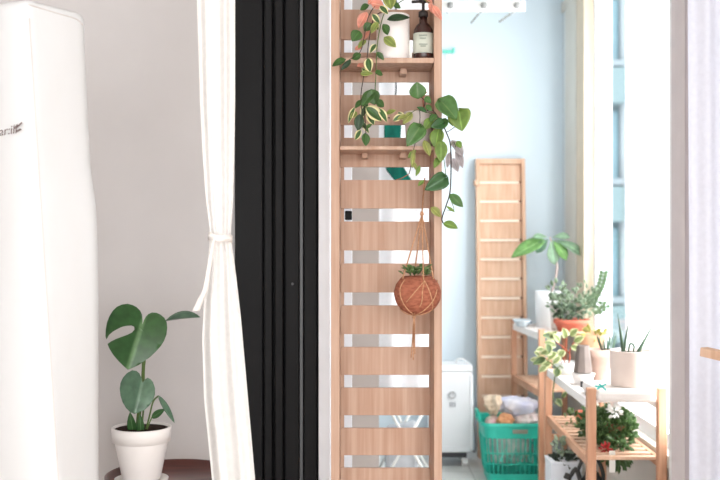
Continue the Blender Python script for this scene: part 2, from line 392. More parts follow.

####################

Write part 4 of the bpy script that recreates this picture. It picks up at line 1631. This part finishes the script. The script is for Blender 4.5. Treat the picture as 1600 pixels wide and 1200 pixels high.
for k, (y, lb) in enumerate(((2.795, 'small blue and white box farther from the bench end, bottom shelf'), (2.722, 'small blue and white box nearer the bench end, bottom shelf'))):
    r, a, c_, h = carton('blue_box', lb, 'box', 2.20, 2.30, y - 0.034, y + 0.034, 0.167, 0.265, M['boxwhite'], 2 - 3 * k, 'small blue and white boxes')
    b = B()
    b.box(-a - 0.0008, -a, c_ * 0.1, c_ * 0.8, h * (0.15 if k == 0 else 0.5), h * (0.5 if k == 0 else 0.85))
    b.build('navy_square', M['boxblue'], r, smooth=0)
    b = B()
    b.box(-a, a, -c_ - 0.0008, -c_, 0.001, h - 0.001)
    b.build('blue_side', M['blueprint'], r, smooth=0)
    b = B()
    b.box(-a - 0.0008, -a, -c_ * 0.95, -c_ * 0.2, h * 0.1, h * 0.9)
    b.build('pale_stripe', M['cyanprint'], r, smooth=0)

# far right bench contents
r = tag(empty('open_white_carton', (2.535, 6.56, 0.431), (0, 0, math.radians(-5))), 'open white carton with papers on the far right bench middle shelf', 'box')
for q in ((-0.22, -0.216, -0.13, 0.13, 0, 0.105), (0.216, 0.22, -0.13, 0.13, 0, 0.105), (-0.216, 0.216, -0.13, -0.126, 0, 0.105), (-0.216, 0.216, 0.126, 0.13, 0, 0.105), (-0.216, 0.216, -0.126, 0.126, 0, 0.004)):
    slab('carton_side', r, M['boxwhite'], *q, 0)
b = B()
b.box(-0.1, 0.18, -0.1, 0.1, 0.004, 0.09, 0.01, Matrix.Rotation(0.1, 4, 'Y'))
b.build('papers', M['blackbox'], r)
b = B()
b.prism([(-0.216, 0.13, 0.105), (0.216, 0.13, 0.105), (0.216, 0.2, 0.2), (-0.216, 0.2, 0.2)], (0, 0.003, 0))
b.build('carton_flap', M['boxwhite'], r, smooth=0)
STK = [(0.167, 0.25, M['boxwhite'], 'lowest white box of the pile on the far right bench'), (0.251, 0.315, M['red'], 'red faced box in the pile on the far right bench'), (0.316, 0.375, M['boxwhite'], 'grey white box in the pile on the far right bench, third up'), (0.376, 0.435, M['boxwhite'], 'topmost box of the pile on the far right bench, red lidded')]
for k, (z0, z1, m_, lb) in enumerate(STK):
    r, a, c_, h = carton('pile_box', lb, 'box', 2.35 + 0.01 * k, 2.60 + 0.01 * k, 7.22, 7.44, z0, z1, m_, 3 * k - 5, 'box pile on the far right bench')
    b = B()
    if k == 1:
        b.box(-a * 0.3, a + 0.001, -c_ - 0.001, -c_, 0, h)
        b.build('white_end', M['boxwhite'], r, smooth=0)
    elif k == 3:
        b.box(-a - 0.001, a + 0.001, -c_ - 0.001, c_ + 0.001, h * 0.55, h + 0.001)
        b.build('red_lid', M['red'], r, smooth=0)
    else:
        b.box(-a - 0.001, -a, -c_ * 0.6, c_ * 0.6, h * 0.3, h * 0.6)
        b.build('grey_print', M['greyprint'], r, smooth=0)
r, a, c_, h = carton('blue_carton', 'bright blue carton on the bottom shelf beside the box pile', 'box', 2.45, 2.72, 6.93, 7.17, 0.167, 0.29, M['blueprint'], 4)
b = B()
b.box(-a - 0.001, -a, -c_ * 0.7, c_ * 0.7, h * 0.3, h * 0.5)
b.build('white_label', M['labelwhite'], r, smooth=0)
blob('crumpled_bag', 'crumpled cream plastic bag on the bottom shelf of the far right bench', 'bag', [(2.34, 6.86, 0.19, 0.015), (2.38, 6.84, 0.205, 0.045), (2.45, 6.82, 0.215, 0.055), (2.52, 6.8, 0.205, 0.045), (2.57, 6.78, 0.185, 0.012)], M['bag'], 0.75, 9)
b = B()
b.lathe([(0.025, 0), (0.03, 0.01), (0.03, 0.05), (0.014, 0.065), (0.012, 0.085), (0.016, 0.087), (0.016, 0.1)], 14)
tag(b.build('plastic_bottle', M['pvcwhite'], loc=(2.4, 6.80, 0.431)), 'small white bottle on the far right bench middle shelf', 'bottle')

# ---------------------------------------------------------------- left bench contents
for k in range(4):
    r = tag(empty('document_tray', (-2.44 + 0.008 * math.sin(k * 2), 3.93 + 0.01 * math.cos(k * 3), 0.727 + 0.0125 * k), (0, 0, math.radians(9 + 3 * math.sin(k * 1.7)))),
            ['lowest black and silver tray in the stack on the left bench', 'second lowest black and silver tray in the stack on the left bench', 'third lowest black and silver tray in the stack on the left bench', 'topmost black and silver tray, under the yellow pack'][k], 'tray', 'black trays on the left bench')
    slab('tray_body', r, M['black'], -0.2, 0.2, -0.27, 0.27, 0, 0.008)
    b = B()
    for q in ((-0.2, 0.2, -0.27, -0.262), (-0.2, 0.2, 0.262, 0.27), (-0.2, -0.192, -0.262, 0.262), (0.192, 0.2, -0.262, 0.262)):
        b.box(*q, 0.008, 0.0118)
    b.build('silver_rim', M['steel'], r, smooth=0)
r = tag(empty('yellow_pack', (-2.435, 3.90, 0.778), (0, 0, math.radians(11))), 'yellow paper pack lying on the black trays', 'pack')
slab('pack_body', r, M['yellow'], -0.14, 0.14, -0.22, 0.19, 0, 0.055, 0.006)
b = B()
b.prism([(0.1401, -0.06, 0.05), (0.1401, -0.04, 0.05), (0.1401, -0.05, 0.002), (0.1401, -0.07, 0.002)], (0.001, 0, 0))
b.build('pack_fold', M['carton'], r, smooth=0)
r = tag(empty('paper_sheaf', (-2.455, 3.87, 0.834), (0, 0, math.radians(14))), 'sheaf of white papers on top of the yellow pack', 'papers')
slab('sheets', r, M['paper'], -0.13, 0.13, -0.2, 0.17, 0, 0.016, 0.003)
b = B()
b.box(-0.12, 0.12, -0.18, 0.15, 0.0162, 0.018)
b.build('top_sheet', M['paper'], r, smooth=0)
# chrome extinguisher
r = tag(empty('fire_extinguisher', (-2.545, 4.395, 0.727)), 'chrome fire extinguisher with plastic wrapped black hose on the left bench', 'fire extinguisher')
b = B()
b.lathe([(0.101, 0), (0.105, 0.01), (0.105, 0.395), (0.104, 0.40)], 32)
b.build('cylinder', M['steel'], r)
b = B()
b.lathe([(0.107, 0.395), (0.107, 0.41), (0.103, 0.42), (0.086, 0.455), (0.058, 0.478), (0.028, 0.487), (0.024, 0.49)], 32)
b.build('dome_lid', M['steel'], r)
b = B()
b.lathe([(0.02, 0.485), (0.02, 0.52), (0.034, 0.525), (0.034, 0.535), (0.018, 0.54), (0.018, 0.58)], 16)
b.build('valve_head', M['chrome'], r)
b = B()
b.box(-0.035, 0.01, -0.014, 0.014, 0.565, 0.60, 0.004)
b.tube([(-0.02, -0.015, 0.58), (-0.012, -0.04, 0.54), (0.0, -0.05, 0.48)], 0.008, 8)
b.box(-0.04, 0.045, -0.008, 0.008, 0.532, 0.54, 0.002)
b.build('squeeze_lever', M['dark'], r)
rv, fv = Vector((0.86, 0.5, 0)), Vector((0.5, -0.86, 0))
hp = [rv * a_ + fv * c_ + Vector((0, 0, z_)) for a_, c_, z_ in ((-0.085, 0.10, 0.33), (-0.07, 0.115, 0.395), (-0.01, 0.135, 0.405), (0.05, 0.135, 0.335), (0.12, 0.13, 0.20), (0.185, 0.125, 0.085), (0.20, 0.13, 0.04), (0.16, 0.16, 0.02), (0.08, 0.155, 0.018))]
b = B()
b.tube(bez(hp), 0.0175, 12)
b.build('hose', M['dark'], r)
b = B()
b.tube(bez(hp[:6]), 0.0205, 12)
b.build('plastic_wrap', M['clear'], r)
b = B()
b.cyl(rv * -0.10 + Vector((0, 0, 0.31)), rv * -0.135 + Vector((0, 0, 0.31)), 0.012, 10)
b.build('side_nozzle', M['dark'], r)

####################

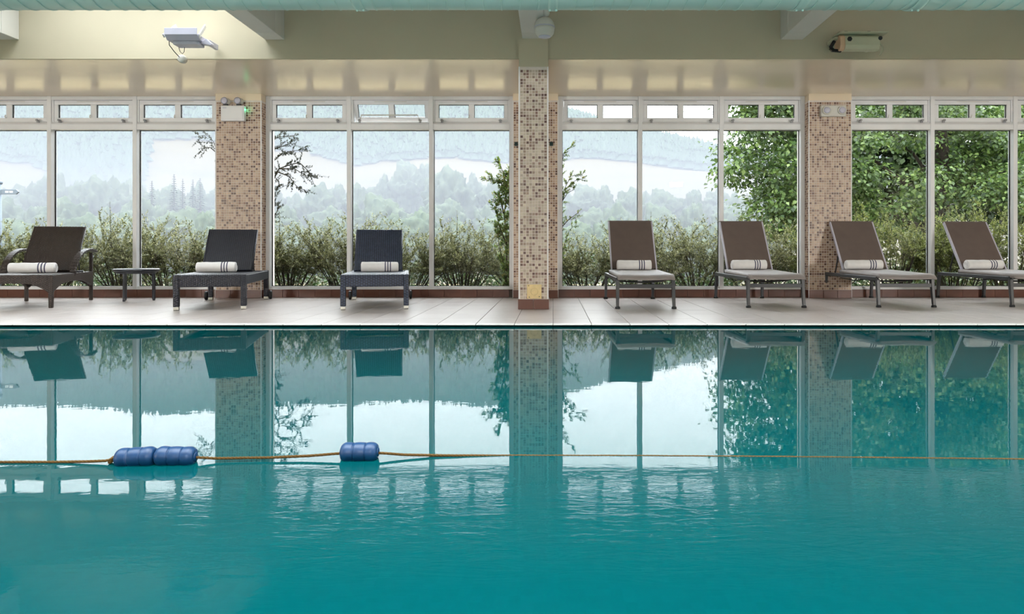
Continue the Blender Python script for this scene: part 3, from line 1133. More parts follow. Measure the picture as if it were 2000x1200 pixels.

####################

> [The problem] Output exactly those lines that lie from the line with "Write part 4" through the line with "b.build('pale_stripe', M['cyanprint'], r, smooth=0)", with both of those lines included.

> [Result for this task]
Write part 4 of the bpy script that recreates this picture. It picks up at line 1631. This part finishes the script. The script is for Blender 4.5. Treat the picture as 1600 pixels wide and 1200 pixels high.
for k, (y, lb) in enumerate(((2.795, 'small blue and white box farther from the bench end, bottom shelf'), (2.722, 'small blue and white box nearer the bench end, bottom shelf'))):
    r, a, c_, h = carton('blue_box', lb, 'box', 2.20, 2.30, y - 0.034, y + 0.034, 0.167, 0.265, M['boxwhite'], 2 - 3 * k, 'small blue and white boxes')
    b = B()
    b.box(-a - 0.0008, -a, c_ * 0.1, c_ * 0.8, h * (0.15 if k == 0 else 0.5), h * (0.5 if k == 0 else 0.85))
    b.build('navy_square', M['boxblue'], r, smooth=0)
    b = B()
    b.box(-a, a, -c_ - 0.0008, -c_, 0.001, h - 0.001)
    b.build('blue_side', M['blueprint'], r, smooth=0)
    b = B()
    b.box(-a - 0.0008, -a, -c_ * 0.95, -c_ * 0.2, h * 0.1, h * 0.9)
    b.build('pale_stripe', M['cyanprint'], r, smooth=0)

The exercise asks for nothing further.